The team found that depleted gas fields would be able to store globally significant amounts of CO2 - a key strategy in tackling climate change.

The scientists are based at the Cooperative Research Centre for Greenhouse Gas Technologies (CO2CRC) Otway Project at Nirranda South in southwestern Victoria.

"The Otway Project has confirmed that storage in depleted gas fields can be safe and effective, and that these structures could store globally significant amounts of carbon dioxide," the report's lead author, Dr Charles Jenkins of the CSIRO, said in a statement.

"The research included the world's first measurement of storage efficiency for CO2 storage, lending weight to the conclusion that depleted gas fields have enough storage capacity to make a significant contribution to reducing global CO2 emissions."

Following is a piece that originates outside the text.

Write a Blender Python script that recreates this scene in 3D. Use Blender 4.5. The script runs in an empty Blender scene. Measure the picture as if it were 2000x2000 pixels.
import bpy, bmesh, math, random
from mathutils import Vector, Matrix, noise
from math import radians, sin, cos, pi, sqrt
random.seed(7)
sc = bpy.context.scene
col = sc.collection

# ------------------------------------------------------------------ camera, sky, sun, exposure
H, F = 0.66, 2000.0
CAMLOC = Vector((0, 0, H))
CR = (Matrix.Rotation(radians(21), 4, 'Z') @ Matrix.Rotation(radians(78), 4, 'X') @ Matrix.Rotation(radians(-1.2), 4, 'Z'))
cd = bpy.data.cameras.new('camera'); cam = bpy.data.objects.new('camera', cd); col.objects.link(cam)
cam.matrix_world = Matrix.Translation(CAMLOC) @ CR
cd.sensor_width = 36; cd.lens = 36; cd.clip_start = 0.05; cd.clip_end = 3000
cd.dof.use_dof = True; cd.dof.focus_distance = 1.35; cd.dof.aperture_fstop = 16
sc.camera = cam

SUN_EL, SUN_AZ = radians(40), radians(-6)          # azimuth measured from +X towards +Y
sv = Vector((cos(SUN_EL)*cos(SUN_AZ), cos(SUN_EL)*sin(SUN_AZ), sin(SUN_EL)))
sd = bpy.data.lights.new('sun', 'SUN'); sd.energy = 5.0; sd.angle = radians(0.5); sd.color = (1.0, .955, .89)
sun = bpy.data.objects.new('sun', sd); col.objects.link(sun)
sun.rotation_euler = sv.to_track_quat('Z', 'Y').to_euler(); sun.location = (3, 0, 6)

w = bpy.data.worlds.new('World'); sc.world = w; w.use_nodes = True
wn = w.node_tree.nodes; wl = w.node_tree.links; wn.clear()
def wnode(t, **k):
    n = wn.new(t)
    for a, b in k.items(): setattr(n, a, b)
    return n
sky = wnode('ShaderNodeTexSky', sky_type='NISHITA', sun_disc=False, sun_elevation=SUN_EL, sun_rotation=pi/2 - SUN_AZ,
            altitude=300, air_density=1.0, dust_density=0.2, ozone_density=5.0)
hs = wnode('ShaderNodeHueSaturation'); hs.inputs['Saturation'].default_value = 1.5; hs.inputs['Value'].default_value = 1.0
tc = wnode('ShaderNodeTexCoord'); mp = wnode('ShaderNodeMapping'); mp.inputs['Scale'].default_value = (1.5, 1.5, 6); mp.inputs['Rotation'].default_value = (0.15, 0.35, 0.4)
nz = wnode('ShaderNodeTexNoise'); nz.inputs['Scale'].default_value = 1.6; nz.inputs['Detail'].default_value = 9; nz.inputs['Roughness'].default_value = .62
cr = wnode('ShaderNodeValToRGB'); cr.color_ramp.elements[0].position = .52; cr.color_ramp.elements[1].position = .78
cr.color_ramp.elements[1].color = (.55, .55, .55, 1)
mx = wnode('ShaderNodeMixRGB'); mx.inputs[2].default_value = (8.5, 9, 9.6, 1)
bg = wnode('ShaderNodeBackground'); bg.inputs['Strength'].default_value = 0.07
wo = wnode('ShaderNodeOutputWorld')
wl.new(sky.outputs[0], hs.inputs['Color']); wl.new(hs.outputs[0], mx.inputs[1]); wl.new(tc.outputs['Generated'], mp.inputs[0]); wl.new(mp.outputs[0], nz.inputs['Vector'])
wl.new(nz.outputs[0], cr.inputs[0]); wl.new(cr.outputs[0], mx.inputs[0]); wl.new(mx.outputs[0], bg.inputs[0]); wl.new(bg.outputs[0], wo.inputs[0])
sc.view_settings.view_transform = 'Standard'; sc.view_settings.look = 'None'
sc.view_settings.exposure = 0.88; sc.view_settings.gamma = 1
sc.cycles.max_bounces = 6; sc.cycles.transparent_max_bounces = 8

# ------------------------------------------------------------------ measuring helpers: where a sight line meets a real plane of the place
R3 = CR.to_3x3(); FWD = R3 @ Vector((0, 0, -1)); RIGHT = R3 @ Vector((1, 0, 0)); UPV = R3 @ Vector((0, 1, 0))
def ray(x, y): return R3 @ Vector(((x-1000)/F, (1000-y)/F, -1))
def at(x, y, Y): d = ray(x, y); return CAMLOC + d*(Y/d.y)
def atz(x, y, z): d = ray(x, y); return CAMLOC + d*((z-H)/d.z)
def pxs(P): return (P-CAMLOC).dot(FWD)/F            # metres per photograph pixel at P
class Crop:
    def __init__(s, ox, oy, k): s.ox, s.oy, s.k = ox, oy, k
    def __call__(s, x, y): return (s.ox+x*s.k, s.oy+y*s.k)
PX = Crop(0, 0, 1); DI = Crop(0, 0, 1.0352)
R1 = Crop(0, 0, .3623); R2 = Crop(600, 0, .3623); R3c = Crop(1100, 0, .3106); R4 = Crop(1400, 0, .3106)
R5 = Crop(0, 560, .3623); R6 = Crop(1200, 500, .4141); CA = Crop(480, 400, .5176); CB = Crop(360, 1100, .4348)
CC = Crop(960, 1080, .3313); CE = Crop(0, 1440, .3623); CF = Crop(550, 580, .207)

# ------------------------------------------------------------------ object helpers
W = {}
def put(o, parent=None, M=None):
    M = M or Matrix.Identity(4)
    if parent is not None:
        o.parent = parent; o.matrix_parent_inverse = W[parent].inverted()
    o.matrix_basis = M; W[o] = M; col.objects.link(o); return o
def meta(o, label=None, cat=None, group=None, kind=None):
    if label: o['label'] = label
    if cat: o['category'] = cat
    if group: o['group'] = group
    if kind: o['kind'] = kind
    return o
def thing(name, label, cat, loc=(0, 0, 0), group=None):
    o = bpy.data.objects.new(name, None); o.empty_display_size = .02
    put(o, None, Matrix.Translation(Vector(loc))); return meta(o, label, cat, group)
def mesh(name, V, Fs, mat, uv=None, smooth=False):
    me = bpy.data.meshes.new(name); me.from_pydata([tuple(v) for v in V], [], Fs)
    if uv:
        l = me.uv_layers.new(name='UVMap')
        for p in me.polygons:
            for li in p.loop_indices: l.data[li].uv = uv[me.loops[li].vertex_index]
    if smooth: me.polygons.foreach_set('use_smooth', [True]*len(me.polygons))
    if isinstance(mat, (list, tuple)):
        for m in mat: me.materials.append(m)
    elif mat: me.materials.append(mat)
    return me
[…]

The researchers have been injecting a natural source of carbon dioxide into a depleted natural gas reservoir at the site since 2008.

Their work has involved a wide range of monitoring and verification tests to see what has happened to the CO2.

The team concluded that large-scale geological storage can be monitored to ensure safety.

They also reported no leaking of the CO2 back into the atmosphere.

The paper has been published in the Proceedings of the National Academy of Sciences of the USA.